How to Document Your Business Processes So Someone Else Can Run Them
If your business stopped tomorrow because you were unavailable — sick, on holiday, or simply burnt out — what would happen? For most small business owners, the honest answer is: everything would grind to a halt. Not because the tasks are complicated. But because no one else knows how you do them.
Every unwritten process is a bottleneck waiting to happen. And the longer you leave it, the harder it becomes to step back, bring in support, or take a proper break. The good news? Documenting your processes doesn't have to take weeks. One page per task, written clearly, is enough to hand something over with confidence.
Here's exactly how to do it.
Why business owners keep putting this off
There are three reasons I hear most often:
"I don't have time." Documenting a process takes 20–30 minutes. The time you save on handovers, corrections and re-explaining pays that back within the first week.
"It's too complex to write down." If you can do it, you can write it down. The goal isn't perfection — it's clarity. A rough process document beats no process document every time.
"I'll do it when things slow down." Things don't slow down. The best time to document is right now, while the process is fresh and your business still has room to grow.
The one-page process format
Every process document needs exactly these seven elements. Nothing more.
01 — Task name
Be specific. "Handle client enquiry" is better than "Emails."
02 — Frequency
How often does this happen? Daily, weekly, monthly, ad hoc?
03 — Time required
How long should this take? Set a realistic expectation for whoever is doing it.
04 — Tools and logins needed
What software, accounts or access does the person need before they start?
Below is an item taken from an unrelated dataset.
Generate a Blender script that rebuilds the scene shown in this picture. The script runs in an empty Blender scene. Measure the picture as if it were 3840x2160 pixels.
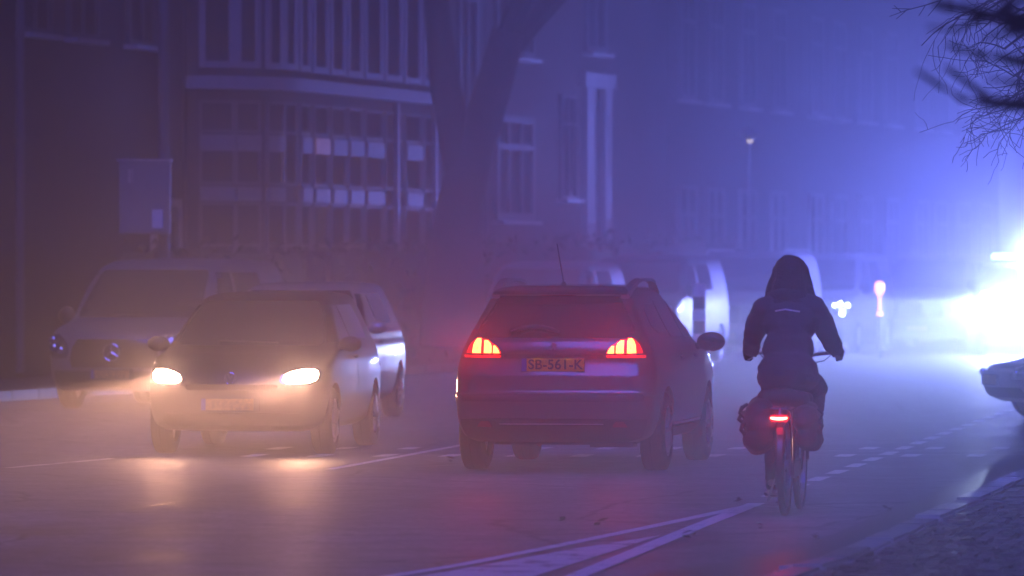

05 — Step-by-step instructions
Number each step. Write as if explaining to someone who has never done this before. "Click the blue button in the top right" is better than "navigate to the action panel."
06 — What good looks like
Describe the finished result. Without this, your support person has no way to self-check their work.
07 — Common mistakes to avoid
What goes wrong most often? What should never be done without checking with you first?
The golden rule: write it so that someone who has never worked in your business can follow it without asking you a single question.
How to capture a process in 30 minutes
Step 1 — Pick a task you do at least once a week
Start with something routine and repetitive — not your most complex process. Inbox triage, sending an invoice, or updating your CRM are good starting points.
Step 2 — Do the task and narrate as you go
Open a voice memo on your phone or use Loom (free screen recording tool). Do the task as normal and talk through every step out loud. Don't filter — say everything.
Step 3 — Transcribe your narration into numbered steps
Listen back and write each step as a numbered instruction. Use simple language. One action per step.
Step 4 — Add the supporting details
Fill in the rest of the template — tools needed, what good looks like, mistakes to avoid. This takes five minutes once the steps are written.
Step 5 — Test it with fresh eyes
Read it back as if you've never done the task before. If anything is unclear, add more detail. If possible, ask someone else to follow it and note where they get stuck.
The 5 processes to document first
Not sure where to start? These are the highest impact.
Inbox triage — how you sort, prioritise and respond to emails. This is usually the first thing business owners hand over and the one that needs the clearest instructions.
Client enquiry response — what happens when a new enquiry comes in, every step from receiving it to booking a call or sending a proposal.
Invoice creation and sending — how you create, send and follow up on invoices. One of the easiest processes to delegate once documented.
Monthly reconciliation — your end of month Xero process. Highly repeatable, time-consuming, and perfect for handing over.
Client onboarding — what happens after someone says yes. Every step from signed agreement to first day of work.
Common mistakes to avoid
Writing for yourself, not for the reader. You write steps that make sense to you — because you already know how to do it. Read each step and ask: would someone on their first day know what to do?
Skipping the "what good looks like" section. Without a clear description of the finished result, your support person will either keep asking you, or keep getting it wrong.
Making the document too long. A 10-page process document won't be read. Keep each process to one page. If it genuinely needs more, split it into two separate processes.
Never updating the document. Your processes change. Add a "last updated" date to each one and review every six months.
Trying to document everything at once. One process per week. Five weeks from now, you'll have five solid documents that actually get used.